Friday, December 11, 2009

Dubai stocks gain 7pc

Friday, December 11, 2009
DUBAI: Dubai’s stock market closed 7.0 per cent higher on Thursday, its biggest gain since the debt crisis exploded, and led by Emaar Properties after it called off a merger with state-owned entities.

The Dubai Financial Market index closed 107.4 points up at 1,640.76 points. Shares in Emaar, the Middle East’s largest property firm by market capitalisation, closed 14.84 per cent up, at 2.94 dirhams (80 US cents), after heavy trading and wide fluctuations. Like Emaar, several leading shares also surged close to the maximum daily gain of 15 per cent, including Dubai Islamic Bank, which rose by 14.53 per cent.

Total trade surged to 1.113 billion dirhams (305 million dollars), with 27 out of 28 traded companies posting gains. The market opened slightly higher, but plunged by more than four per cent within less than half an hour before rising to its highest close since November 25. It was then that Dubai requested a freeze on debt repayments by its largest and most indebted group, Dubai World, liable for 59 billion dollars.

The losses on Wednesday brought with them a cumulative decline of over 26 per cent since Dubai’s debt alert, erasing all the gains made this year. Thursday’s surge was only the second time the market has closed in green since then. Emaar said late on Wednesday it had decided to cancel merger plans with the heavily indebted property arm of government-owned Dubai Holding.

Talks had been ongoing to link Emaar and three Dubai Holding property units, Dubai Properties, Sama Dubai and Tatweer.

“With this news that the planned merger has been called off, a large degree of uncertainty and overhang from this potential merger has dissipated,” said regional investment bank EFG-Hermes in a statement.
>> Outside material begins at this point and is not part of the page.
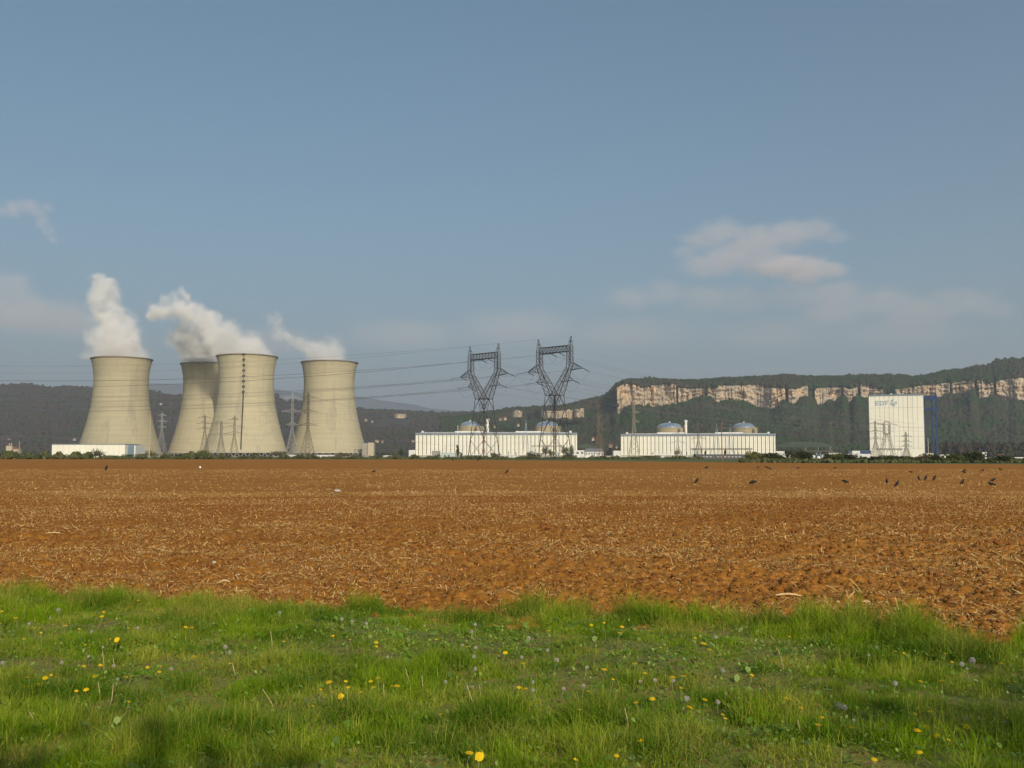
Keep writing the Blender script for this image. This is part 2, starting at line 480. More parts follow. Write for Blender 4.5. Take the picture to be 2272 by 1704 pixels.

It said that cancelling the merger talks shows that a “distinction is being made between ‘good’ and ‘bad’ assets, as well as ‘corporate’ and ‘sovereign’ assets.”

Meanwhile, the government utilities firm Dubai Electricity and Water Authority denied reports that its long-term debt might be redeemed early due to Dubai World’s debt problems.

“The news ... has nothing to do with the truth. We don’t have any possibility of lenders asking for early payments nor are we planning to delay anything,” Emirates Business daily quoted top company official Abdullah al-Hajri as saying. The Financial Times had reported on Wednesday that the firm’s 2.0-billion-dollar securitisation programme, originally maturing in 2036, “may have to be redeemed in full on December 14, the day Dubai World’s property developer, Nakheel, is due to redeem” its 3.5-billion-dollar sukuk bond.

In other Gulf markets, Abu Dhabi recovered 1.43 per cent to 2,502.24 points at closing after it was down 1.33 per cent in early trading. Construction and real estate led the early drop by 3.06 per cent and 2.94 per cent respectively. Construction reduced its losses to just 0.10 per cent by the end of trading, while real estate recovered 3.6 per cent.

In Qatar, the stock market recovered on Thursday, closing 1.19 per cent up after dropping 1.99 per cent on Wednesday. The Kuwait Stock Exchange closed 0.21 per cent up after it was down 0.1 per cent around midday. The Saudi bourse, the Gulf’s largest, was shut for the weekend.